The distribution and significance of employee financial participation in Europe are at first glance no more uniform and structured than in the case of codetermination. Analysis shows examples and cases of good practice concerning financial participation in all European countries, even if the political and economic preconditions vary between strong legal foundations for the active promotion of financial participation (as in France and the UK) on the one hand, and rather poor recognition of such practices at enterprise level by the social partners, on the other.

Historically, approaches and instruments for financial participation have emerged for the most varied reasons. In some farsighted companies it has always been a matter of inculcating in the employees a stronger commitment to the company. Particularly after 1945, there were also socio-political motives for promoting wealth creation among employees that, in the meantime, have been found in many European countries (France, Germany, the UK). Today, these instruments are used partly to compensate for deficient state old age pensions. In countries such as the UK and Ireland financial participation traditionally plays a major role in the composition of old age insurance through pension funds (in association with saving plans). Employees and their trade unions frequently have a seat and a vote on the supervisory board of such pension funds in order to oversee proper use of the money. 

But there are also strong traditions in the cooperative movement that have nurtured a tradition of financial participation (for example, in Spain). As with the codetermination debate analyses of approaches to financial participation in Europe tend to emphasise the differences in the details and so overlook the great similarities. What at first glance seems very diverse can be categorised in terms of a few basic schemes that are to be found in all countries. The most important differences concern: 

  • the form of participation (participation in profits and/or equity); 
  • the form of use or investment of the proceeds of participation (lump sum, accumulation of shares or feeding old age pension plans); 
  • the determination of which employees are entitled to participation. In all European countries distinct participation models have developed around these coordinates that, due to national peculiarities in terms of taxation, state support, forms of enterprise, and so on, can look very different in detail. 

As time goes on, the spread of financial participation schemes in individual countries has necessarily become extremely differentiated (for example, the relatively high significance of profit-sharing in France or employee share ownership schemes in the UK). The new EU member states find themselves in a special situation in this connection: on the one hand, in all these countries – although with different national emphases and intensity – financial participation has formed an essential component of privatisations in the post-socialist transformation process. This led at least temporarily to a dramatic leap in the proportion of company assets in the hands of the employees. 

The current incidence of employee share ownership schemes in most new EU Member States is relatively low compared with the rest of Europe.
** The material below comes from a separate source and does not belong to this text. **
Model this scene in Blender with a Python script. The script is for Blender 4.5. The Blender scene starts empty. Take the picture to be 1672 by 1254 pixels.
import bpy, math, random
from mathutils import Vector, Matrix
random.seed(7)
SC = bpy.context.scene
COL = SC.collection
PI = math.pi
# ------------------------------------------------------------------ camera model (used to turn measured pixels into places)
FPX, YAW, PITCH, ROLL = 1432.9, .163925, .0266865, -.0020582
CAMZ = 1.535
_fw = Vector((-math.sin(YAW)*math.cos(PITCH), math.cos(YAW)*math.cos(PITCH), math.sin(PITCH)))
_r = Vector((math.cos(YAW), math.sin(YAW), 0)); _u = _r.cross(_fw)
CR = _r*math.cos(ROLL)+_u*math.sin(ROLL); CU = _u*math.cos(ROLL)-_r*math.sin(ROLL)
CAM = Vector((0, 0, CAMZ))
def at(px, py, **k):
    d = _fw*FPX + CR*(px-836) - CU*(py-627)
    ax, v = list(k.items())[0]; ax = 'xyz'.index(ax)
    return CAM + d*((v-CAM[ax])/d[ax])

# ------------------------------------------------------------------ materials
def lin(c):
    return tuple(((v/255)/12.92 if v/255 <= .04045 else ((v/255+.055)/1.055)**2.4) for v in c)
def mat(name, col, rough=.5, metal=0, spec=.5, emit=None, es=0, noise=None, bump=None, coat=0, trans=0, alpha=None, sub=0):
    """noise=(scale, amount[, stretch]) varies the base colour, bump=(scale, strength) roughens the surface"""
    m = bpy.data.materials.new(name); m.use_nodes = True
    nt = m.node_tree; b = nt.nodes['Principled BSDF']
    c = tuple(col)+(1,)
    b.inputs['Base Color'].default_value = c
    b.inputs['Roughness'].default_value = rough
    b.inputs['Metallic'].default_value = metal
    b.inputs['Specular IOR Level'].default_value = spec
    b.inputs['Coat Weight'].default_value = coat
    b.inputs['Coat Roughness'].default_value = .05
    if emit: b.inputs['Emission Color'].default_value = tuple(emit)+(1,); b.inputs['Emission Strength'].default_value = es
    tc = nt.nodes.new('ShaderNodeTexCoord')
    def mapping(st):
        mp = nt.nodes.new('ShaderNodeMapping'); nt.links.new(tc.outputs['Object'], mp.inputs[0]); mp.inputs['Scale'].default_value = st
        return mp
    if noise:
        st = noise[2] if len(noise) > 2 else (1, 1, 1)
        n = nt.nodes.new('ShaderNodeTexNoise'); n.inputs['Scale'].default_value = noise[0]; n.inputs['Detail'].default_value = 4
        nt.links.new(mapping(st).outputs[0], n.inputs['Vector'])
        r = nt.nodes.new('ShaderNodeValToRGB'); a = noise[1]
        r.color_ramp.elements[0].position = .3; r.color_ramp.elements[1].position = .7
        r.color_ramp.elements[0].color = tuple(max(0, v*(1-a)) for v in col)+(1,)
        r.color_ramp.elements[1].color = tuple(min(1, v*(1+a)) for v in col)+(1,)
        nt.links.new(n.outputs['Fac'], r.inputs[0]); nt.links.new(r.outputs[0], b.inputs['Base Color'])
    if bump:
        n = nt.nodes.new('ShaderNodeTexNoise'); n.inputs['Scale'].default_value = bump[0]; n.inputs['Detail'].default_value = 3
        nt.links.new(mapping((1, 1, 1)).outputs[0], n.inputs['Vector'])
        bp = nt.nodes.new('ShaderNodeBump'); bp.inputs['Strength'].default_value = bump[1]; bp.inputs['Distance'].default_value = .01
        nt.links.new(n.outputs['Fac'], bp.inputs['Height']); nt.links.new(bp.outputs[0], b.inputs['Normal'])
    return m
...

More recent studies and surveys on the incididence of various participation models in the new Member States point to profit sharing schemes playing a much more important role than employee share ownership schemes. Differences notwithstanding, most European countries are pursuing a national policy promoting financial participation – mostly deliberately linked to political goals of strengthening participation and wealth creation among employees. These national policies are based mainly on two fundamental rules: 

  • on the one hand, the principle of a far-reaching twofold voluntariness: as a rule, neither employees nor employers are forced to implement financial participation (only in a few countries are there legal provisions that prescribe financial participation, for example, partly in France);
  • on the other hand, separation of financial participation from employees’ and employee organisations’ collective bargaining autonomy (trade unions): financial participation schemes are predominantly not regulated by collective bargaining. 

It is difficult to clearly separate the basic types of financial participation empirically according to form of participation and scope. Basically, we can say that profit-sharing is more common in European companies (especially in the form of ‘cash-based profit-sharing’) than equity participation, and more companies have participation systems for managers and executives than for employees as a whole. A number of studies in past years have attempted an overall assessment of EU countries. According to a recent survey of the European Foundation for the Improvement of Living and Working Conditions (the 2009 European Company Survey) , 5% of companies in the EU with 10 or more employees offer employee share ownership schemes, with 14% offering profit sharing schemes. Denmark takes pole position in employee share ownership with a figure of 13%, closely followed by Belgium, Romania and Sweden, each at 11%. It should however be noted that the schemes practised in Sweden and Romania are designed to target specific groups (managers and professionals) and not so much the whole workforce. 

The study, based on a survey of more than 27,000 HR managers throughout Europe, also looked at the incidence of profit sharing schemes. France came out top with an incidence of 35%, followed by the Netherlands (27%), Sweden (24%) and Finland (23%). Generally speaking, the schemes are offered to the whole workforce. The countries with the lowest incidence of profit sharing are Italy (3%) and Greece (4%). The profit sharing schemes in these countries are generally tailored to specific groups of employees. One general finding is that the incidence of profit sharing schemes increases in line with company size. Whereas only 13% of companies with 10-49 employees have such, schemes, the figure rises to 22% for companies with 50-199 employees and to 28% for ones with 200 or more employees. A further finding of the study is that there is a connection between the existence of a employee representation body and the introduction or existence of a profit sharing scheme, irrespective of the size of the company. Employee financial participation schemes exist in 21% of private-sector companies with an official employee representation body, whereas this is only the case in 10% of companies without such a body.